Eccoci, dunque, nel pieno di una particolare e assai anomala par condicio. Manca, infatti, il presupposto essenziale per esercitare le eguali opportunità di rappresentazione, vale a dire la conoscenza diffusa di una così delicata scadenza. Ancora ignota alla grande parte della popolazione con diritto di voto. Di tale vulnus giustamente radio radicale sta facendo un tormentone quotidiano. E speriamo che se ne voglia tener conto, programmando subito specifiche trasmissioni in cui si spieghino i termini del quesito e le sue implicazioni, l’effettivo risparmio di un taglio siffatto (i maligni sostengono che si tratti del costo di una tazza di caffè all’anno a persona) e gli assetti degli altri paesi. A mo’ di un Superquark di Piero ed Alberto Angela. Non per caso, l’Agcom con delibera del 22 luglio ha emanato un atto di indirizzo volto a sollecitare in tal senso le emittenti. E una rilevante sottolineatura dell’obbligo della parità di accesso per non creare posizioni di svantaggio è venuta dall’approvazione del comma 2 dell’art.1-bis della legge n.59 del giugno del 2020. Stranamente, di quest’ultima recentissima norma rafforzativa non c’è traccia nelle fonti richiamate dai regolamenti in vigore.

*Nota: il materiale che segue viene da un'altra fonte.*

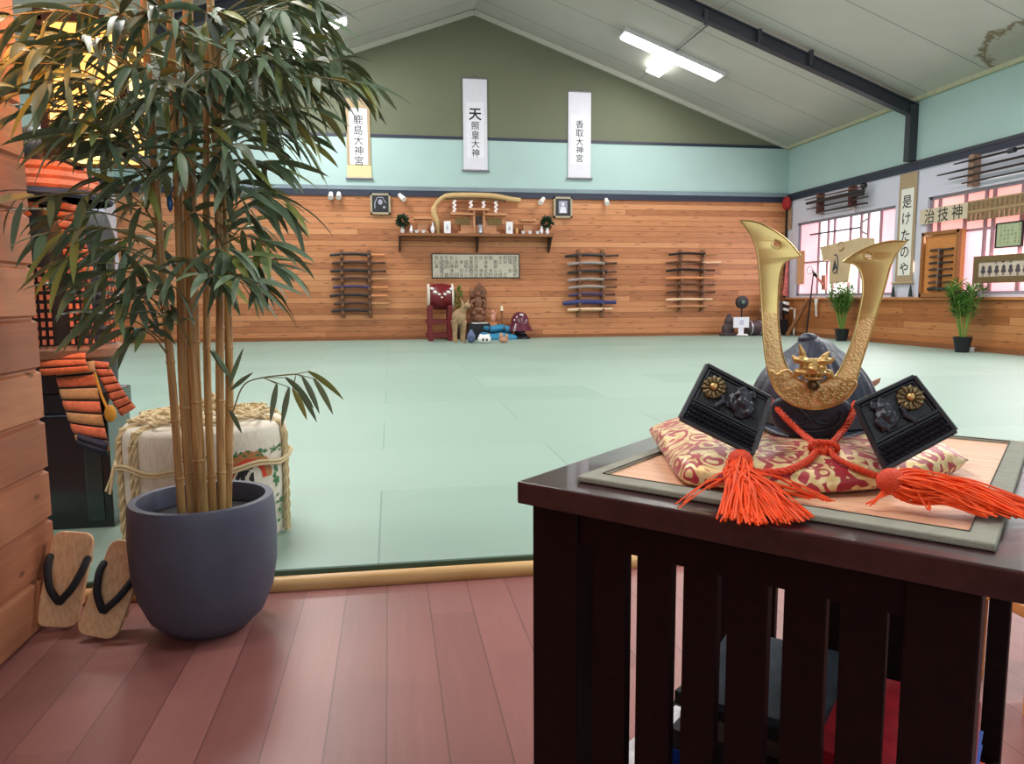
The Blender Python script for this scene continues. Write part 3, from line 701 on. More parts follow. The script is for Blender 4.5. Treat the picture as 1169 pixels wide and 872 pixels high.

Tuttavia, c’è un problema grosso come una casa sulla già perigliosa strada della par condicio. L’Agcom, cui spettano importanti compiti di monitoraggio, verifica ed eventuale sanzione, viaggia in una curiosa terra di nessuno. Il vecchio consiglio è scaduto e il nuovo deve essere completato, con l’indicazione (e il successivo gradimento da parte delle commissioni parlamentari) del presidente. Dunque, chi sorveglierà il settore in merito ad adempimenti che via via diventano a maglie strettissime? O, tanto per cambiare, la vacatio sarà un alibi perfetto? Certamente, l’amministrazione non ammette vuoti. Ma un consiglio prorogato da oltre un anno e sostituito dalle camere riuscirà ad esprimere il rigore necessario?
Non solo. Verrà data attuazione finalmente alle «Linee guida» per le piattaforme online definite dall’Agcom in vista delle elezioni politiche del 2018? Sarebbe il minimo. La trasparenza dei messaggi pubblicitari, il divieto di divulgazione dei sondaggi nei quindici giorni finali (anche sotto specie di conclavi papali o di corse di cavalli), il silenzio elettorale e le regole per la comunicazione istituzionali vanno applicati anche ai social.
Altrimenti, la gara è viziata a vantaggio di chi ha risorse, accordi palesi o segreti con qualche società che lavora sui nostri profili digitali, e così via.
Gli organi del Consiglio d’Europa (assemblea parlamentare, comitato dei ministri, commissione di Venezia per la democrazia attraverso il diritto) hanno raccomandato sin dal 2017 l’attenzione anche ai servizi non lineari. In Spagna e in Francia tutto ciò è in vigore, come parzialmente in Gran Bretagna. Attorno al prossimo 10 di agosto potrebbero iniziare le tribune elettorali. Che si evitino versioni riduttive o burocratiche di un format che, debitamente ripensato, evoca una storia gloriosa. Perché non ridare vita a tribune autorevoli e collocate in spazi adeguati?
PS. Autocritica. Nella passata rubrica si era scritto che il 27 di luglio sarebbe iniziato il dibattito nell’aula della camera sulle proposte in merito al conflitto di interessi. Non è avvenuto, e chissà se e quando l’ordine del giorno lo prevederà. Ci si era illusi, dando credito a notizie pur serie e dettagliate. Accidenti, però. Silvio Berlusconi può stare al governo, all’opposizione, a metà strada, al mare o in città: ma la scampa sempre. Chapeau.